A group of 15 students stood around a deep pile of cow manure and, between the cackles of roaming chickens and grunts of pigs in nearby pens, listened to Guy Choiniere describe the benefits of organic compost in nourishing the fields of his Highgate, Vt. farm.

Applying dry compost built from manure to his fields does double duty, Choiniere explained. It replenishes soil nutrients better than spraying liquid manure or off-farm fertilizer, and it stays put in the field rather than running off into brooks, streams and lakes, as conventional fertilizer does. 

It was appetizing information for these graduate students, who are pursuing solutions to cut phosphorus pollution in Lake Champlain -- largely the result of runoff from surrounding agricultural land.

The woes of water quality are the first-year focus of Economics for the Anthropocene, an international partnership that brings together master’s and doctoral students from the University of Vermont, McGill University in Montreal and York University in Toronto to explore ways to calculate and alleviate mankind’s toll on the environment.

The three schools received a $2.5 million grant from the Social Sciences and Humanities Research Council of Canada to develop curriculum and joint research for E4A, as the partnership is known. Each raised additional funds, totaling another $2.5 million from internal and external sources including private donors, non-profit groups and state agencies.

The program, overlaid on their master's or doctoral coursework, focuses students on redefining and broadening traditional disciplines like economics and finance so they incorporate knowledge of earth systems derived from contemporary science, which they are largely divorced from now. The students then use the more environmentally grounded disciplinary tools in a research program targeting real world challenges.

The age of humans

Anthropocene refers to a proposed geological age of humans -- acknowledging our species' global impact on planetary systems. This first group of E4A students, including two community scholars from outside the universities, started last fall with a series of teleconferenced courses connecting their home campuses in real time discussions, work groups and lectures.

At the end of May, students came together in Vermont to cap the year-long work with a field course that brought them in contact with Vermonters on the front lines of the management and policy decisions surrounding the health of Lake Champlain.

"We heard from a full range of perspectives on how to meet water quality standards for Lake Champlain," said Jon Erickson, professor of ecological economics at the Rubenstein School of Environment and Natural Resources and the E4A coordinator for UVM.

Choiniere, whose farm sits on the Rock River, one of Lake Champlain’s most impaired tributaries, has taken other water-minded steps in addition to transitioning from conventional dairy farming to managing a pasture-raised herd with organic methods. 

He added buffers around the streams, installed drainage systems to stem erosion, controlled roof runoff, built a tented barn for proper manure storage and limited tillage so as not to disrupt too much soil.

During a walk alongside the stream on Choiniere’s property, UVM doctoral student Michael Wironen admired the farmer’s work to shore up the banks against erosion, allowing them to grow wild.

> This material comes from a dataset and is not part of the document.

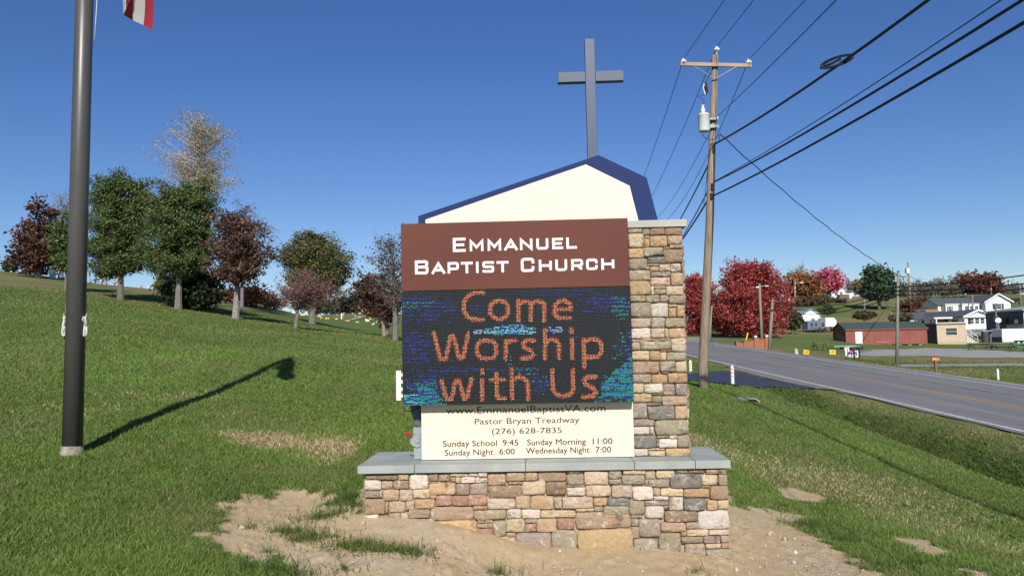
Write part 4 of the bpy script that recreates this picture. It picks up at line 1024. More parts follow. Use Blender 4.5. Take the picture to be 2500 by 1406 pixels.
e,b,t = simple_pole(1733,826,1737,757,80,.09,'second leaning pole paired with the one beside the big utility pole')
e,b,t = simple_pole(2222,727,2216,640,180,.22,'tall pole on the skyline right of the evergreen', m=M_wood)
MB().box(-.35,.35,-.35,.35,-.6,.6).build('transformer_can', M_tank, e, loc=px(2215,661,180)-b)
top2217 = px(2216,642,180)
cable(px(2192,671,50), px(2216,668,180), .4, .05, 'short wire between the lone pole and the skyline pole')
cable(px(2217,672,180), px(2400,716,230), 1.5, .05, 'faint wire falling right from the skyline pole')
for (x0,y0,x1,y1,D,lb) in [(2111,777,2110,728,150,'small pole on the hillside above the red shed roof'),(2178,789,2175,761,140,'short post on the hillside left of the lone pole'),(2375,757,2374,719,165,'slim pole rising in front of the upper white house'),
        (2421,728,2419,699,250,'thin pole on the ridge above the white gable'),(2492,746,2490,696,170,'grey pole at the right edge on the hillside'),(1956,806,1955,764,128,'small post before the white barn'),(2381,716,2380,690,270,'thin pole on the far ridge before the dark red tree'),(1979,733,1978,697,190,'thin pole on the hill between orange and pink trees')]:
    simple_pole(x0,y0,x1,y1,D,.0012*D*.75,lb)
e,b,t = simple_pole(1940,735,1941,682,185,.16,'street lamp pole in front of the orange brown tree', m=M_steel)
la = px(1942,693,185)-b; MB().tube([la,la+Vector((.7,0,.3)),la+Vector((1.3,0,.3))],.06,5).build('lamp_arm', M_steel, e); MB().box(-.4,.4,-.2,.2,-.1,.1).build('lamp_head', M_porc, e, loc=la+Vector((1.4,0,.25)))

# ------------------------------------------------------------------ trees
def tree_curves(mb, P0, P1, r0, r1, up=.4, n=5, jit=.05):
    P0=Vector(P0); P1=Vector(P1); L_=(P1-P0).length
    mid = P0*.5+P1*.5+Vector((0,0,up*L_*.25))
    if up>0: mid = Vector((P0.x*.4+P1.x*.6, P0.y*.4+P1.y*.6, P0.z*.5+P1.z*.5-up*L_*.08))
    pts_=[]
    for i in range(n+1):
        t=i/n; p=P0*(1-t)**2+mid*2*t*(1-t)+P1*t*t
        if 0<i<n: p+=Vector([random.gauss(0,jit*L_*.35) for _ in range(3)])
        pts_.append(p)
    mb.tube(pts_,[r0+(r1-r0)*i/n for i in range(n+1)],5 if r0>.05 else 3, caps=False); return pts_
def tree(name,label,cat,base,D,ells,leaf,barkc,n_cl,n_leaf,lsize,trunk_r,fork=.25,twigs=3,sub=2,clr=.45,shell=.55,flat=1.0,group='trees',weep=0,gap=.25,twig_r=.012,trunk_top=.75,lean=0,sink=.15,depth=.9):
    """ells: photo-pixel ellipses x, y, rx, ry of the crown. leaf: list of colours with weights"""
    bpx,bpy_ = base; b = px(bpx,bpy_,D); hz_ = Hs(b.x,b.y); b.z = hz_ if abs(b.z-hz_)<3 else b.z
    s = D/F
    E=[]
    for (x,y,rx,ry) in ells:
        c = px(x,y,D)-b; E.append((c, rx*s, ry*s))
    vol=[e[1]**2*e[2]+1e-6 for e in E]; tv=sum(vol)
    root = empty(name, b, 0, label, cat, group)
    zmin = min(e[0].z-e[2] for e in E); zmax=max(e[0].z+e[2] for e in E)
    cxm = sum(e[0].x*v for e,v in zip(E,vol))/tv
    bark = MB()
    # trunk
    fz = max(.3, zmin+(zmax-zmin)*fork); tzz = zmin+(zmax-zmin)*trunk_top
    ax = lambda z: Vector((cxm*min(1,max(0,z/zmax))**1.3+lean*z, .04*z*math.sin(z), z))
    tp = [Vector((0,0,-.3)),Vector((0,0,.12))]+[ax(z) for z in np.linspace(.6,tzz,7)]
    tr_ = [trunk_r*1.35,trunk_r*1.12]+[trunk_r*(1-.82*i/6)*.98 for i in range(7)]
    bark.tube(tp,tr_,8,caps=False)
    def trad(z): return trunk_r*(1-.8*min(1,max(0,z/tzz)))
    cl=[]
    for k in range(n_cl):
        i = random.choices(range(len(E)),vol)[0]; c,rx,rz = E[i]
        for _try in range(30):
            v = Vector([random.gauss(0,1) for _ in range(3)]).normalized(); q = random.random()**(1/3)
            q = shell+(1-shell)*q if random.random()<.8 else q
            p = c+Vector((v.x*rx*q, v.y*rx*q*depth, v.z*rz*q))
            if p.z>.15: break
        p.z = max(p.z,.12)
        zz = min(max(fz, p.z-random.uniform(.35,.75)*math.hypot(p.x-ax(p.z).x,p.y)-rz*.15*random.random()), tzz)
        if p.z < zz: zz = max(min(p.z+.1*rz, tzz), zmin*.9)
        a = ax(zz); L_=(p-a).length
        pts_ = tree_curves(bark,a,p,min(trad(zz)*.55, .02+.022*L_),twig_r*.9,up=.5 if not weep else -.2,n=5,jit=.07)
        cl.append((p,pts_))
        for t_i in range(twigs):
            o = pts_[random.randint(2,5)]; R_ = clr*random.uniform(.5,1.1)
            d = Vector([random.gauss(0,1) for _ in range(3)]).normalized(); d.z = d.z*.6+(.45 if not weep else -weep)
            e_ = o+d*R_
            p2 = tree_curves(bark,o,e_,twig_r*.8,twig_r*.45,up=0,n=3,jit=.12)
            for s_i in range(sub):
                o2=p2[random.randint(1,3)]; d=Vector([random.gauss(0,1) for _ in range(3)]).normalized(); d.z=d.z*.6+(.3 if not weep else -weep*1.4)
                tree_curves(bark,o2,o2+d*R_*.55,twig_r*.5,twig_r*.3,up=0,n=2,jit=.15)
                cl.append((o2+d*R_*.5,None))
            cl.append((e_,None))
    bm_ = mat('bark_'+name, barkc, .9, noise=.25, scale=6, bump=.3)
    bark.build('trunk', bm_, root)
    if n_leaf:
        cp = np.array([c[0][:] for c in cl]); ci = rng.integers(0,len(cp),n_leaf)
        cb = rng.uniform(.72,1.25,len(cp))
        off = rng.normal(0,1,(n_leaf,3)); off/=np.linalg.norm(off,axis=1)[:,None]; off*= (clr*rng.random((n_leaf,1))**.5)*np.array([1,1,flat*.75])*.8
        P = cp[ci]+off; P[:,2]=np.maximum(P[:,2],.08)
        sz = lsize*rng.uniform(.6,1.25,n_leaf)[:,None]
        A = rng.normal(0,1,(n_leaf,3)); A[:,2]*=.7; A/=np.linalg.norm(A,axis=1)[:,None]
        B = rng.normal(0,1,(n_leaf,3)); B-= (B*A).sum(1)[:,None]*A; B/=np.linalg.norm(B,axis=1)[:,None]
        LV = np.stack([P-A*sz, P+B*sz*.6, P+A*sz, P-B*sz*.6],1).reshape(-1,3)
        cols = np.array([c[:3] for c in leaf]); wts=np.array([c[3] if len(c)>3 else 1 for c in leaf],float); wts/=wts.sum()
        # whole clumps lean to one colour
        cc = rng.choice(len(cols),len(cp),p=wts); lc_ = np.where(rng.random(n_leaf)<.6, cc[ci], rng.choice(len(cols),n_leaf,p=wts))
        K = cols[lc_]*(cb[ci]*rng.uniform(.75,1.25,n_leaf))[:,None]
        np_mesh('crown', LV, np.arange(n_leaf*4).reshape(-1,4), M_leaf, np.repeat(K,4,0), parent=root)
    return root
PEAR=[(.078,.125,.036,4),(.115,.165,.048,2),(.15,.175,.065,1),(.12,.07,.05,.25)]
DRED=[(.095,.046,.034,3),(.14,.066,.042,1.5),(.06,.034,.028,2),(.16,.09,.045,.5)]
OLIVE=[(.12,.13,.042,3),(.15,.14,.05,2),(.18,.12,.055,.7),(.08,.10,.035,2)]
CRIM=[(.36,.055,.055,3),(.47,.095,.070,2),(.24,.040,.050,1.5),(.30,.12,.06,.7)]
PINK=[(.55,.10,.16,3),(.62,.18,.22,1),(.38,.07,.12,1)]
ORNG=[(.34,.13,.045,3),(.26,.10,.05,1.5),(.20,.14,.05,1.5)]
BROWN=[(.16,.09,.05,2),(.12,.075,.05,2),(.20,.12,.06,1),(.09,.10,.04,1)]
GREY=(.20,.18,.17); WB_=(.46,.44,.40)
tree('maple_tree','dark purple leaved tree at the far left beyond the statue','tree',(95,662),66,[(92,615,60,48),(100,555,42,55),(75,635,48,28)],DRED,(.10,.08,.07),70,6500,.17,.22,.1,4,2,.9)
tree('bare_tree','bare grey branched tree behind the purple tree at far left','tree',(150,668),78,[(148,525,42,62),(165,510,30,45)],[],(.19,.17,.18),34,0,.1,.2,.15,6,3,1.0,twig_r=.02)
tree('pear_tree','small green tree mostly hidden behind the flagpole','tree',(163,712),52,[(165,610,34,62),(168,565,28,50),(150,600,22,50)],PEAR,(.13,.12,.10),40,4500,.12,.16,.2,4,2,.55)
tree('pear_tree','dense green round tree just right of the flagpole','tree',(294,733),50,[(290,530,80,105),(262,470,55,66),(335,485,46,76),(290,620,84,68),(236,600,46,78),(350,590,40,78)],PEAR,(.13,.12,.10),230,52000,.075,.20,.22,4,2,.5,shell=.6)
tree('pear_tree','dense green tree leaning to the right of the round one','tree',(435,755),48,[(440,540,86,96),(474,510,60,72),(396,560,58,98),(440,625,78,66),(494,560,44,72),(385,645,52,50)],PEAR,(.16,.145,.12),230,52000,.075,.21,.22,4,2,.5,shell=.6)
tree('birch_tree','tall thin weeping birch with white branches rising behind the green trees','tree',(500,735),58,[(480,300,62,46),(440,360,62,60),(520,350,62,70),(470,420,75,55),(540,420,48,70),(410,380,38,34),(500,470,50,50)],[(.34,.29,.15,2),(.38,.28,.16,1),(.27,.25,.14,1)],(.34,.31,.28),150,15000,.055,.20,.3,5,3,.8,weep=.35,twig_r=.013,shell=.35,trunk_top=.9)
tree('yew_bush','big dark evergreen bush between the two green trees and the maple','shrub',(478,762),50,[(478,715,66,46),(450,690,42,38),(505,720,48,44),(430,720,34,30)],[(.020,.035,.014,2),(.035,.055,.02,1),(.05,.035,.02,.4)],(.05,.04,.035),110,11000,.12,.12,.05,4,1,.6,group='shrubs')
tree('weeping_tree','bare weeping grey tree top rising behind the dark maple','tree',(590,770),60,[(585,525,48,40),(630,570,45,45),(560,560,40,40)],[(.14,.10,.08,1)],(.17,.15,.16),55,500,.07,.15,.3,6,3,.9,weep=.4,twig_r=.016)
tree('maple_tree','dark maroon maple with a pale trunk right of the dark bush','tree',(575,778),46,[(590,600,85,62),(560,560,60,38),(610,650,70,40),(540,640,50,45),(640,600,42,48),(575,545,40,25),(590,680,60,24)],[(.105,.054,.038,3),(.18,.08,.045,1.3),(.065,.040,.032,2),(.20,.11,.05,.6)],(.24,.22,.19),110,15000,.085,.19,.12,4,2,.55,shell=.35,flat=.7)
tree('dogwood_tree','small bare pinkish tree in front of the round olive tree','tree',(722,803),44,[(750,705,72,42),(720,690,52,38),(790,720,45,28),(700,735,38,26)],[(.24,.10,.09,2),(.16,.08,.07,1)],(.17,.135,.125),85,3600,.06,.10,.05,6,3,.5,twig_r=.009,trunk_top=.45,shell=.3)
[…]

Choiniere could have added that acreage to his productive pasture land but decided to protect the waterway, preserving the natural beauty in the process, Wironen said.

“What would it look like if all farmers in Vermont switched to a landscape like this?” asked Wironen, who incorporated the E4A curriculum into his doctoral coursework in Natural Resources to delve deeper into the political, economic and land-use challenges affecting Lake Champlain.

Courtney Hammond Wagner, a fellow student at the Rubenstein School and Gund Institute for Ecological Economics, is focused on agricultural decision-making on water quality practices. She said Choiniere’s operation and perspective fascinated her.

“It really does seem like it’s a passion of his to see these practices become part of the farm system, part of the farm lifestyle,” she said.

Huge step

A few days after the farm visit, the E4A students heard Chuck Ross, Vermont’s secretary of agriculture, explain the challenges of trying to shift farmers to more sustainable, environmentally friendly practices. Ross called H.35, a bill recently passed by the Vermont legislature that adds new regulations to reduce phosphorus and other lake contamination, a “huge” step forward -- though it doesn’t include all the resources he would have liked.

“A lot of people want to see the revolution,” he said. “I want to see the evolution.”

Lake Champlain pollution is a complex problem and demands that the students consider diverse perspectives, cross disciplines of expertise -- from environmental advocacy to politics -- and embrace a whole-systems point of view, Erickson said after Ross’s talk. The field visits give them an idea of “what a clean-water economy would look like in Vermont,” Erickson said.

And the problem-solving doesn’t end with Lake Champlain’s phosphorus levels. The next group of E4A students will delve into energy politics, regional supply issues and managing the transition to renewables, and a third group will examine climate justice and more global questions of power and privledge. Beyond those focal points, the program pushes the students to raise larger philosophical questions about the relationship between humanity and our supporting ecological systems. 

An “out of the box” mindset is an even greater goal of E4A than day-to-day environmental management, Erickson said. “The solution part is a happy, almost unintended consequence of changing our thinking and creating a right relationship with all life on earth.”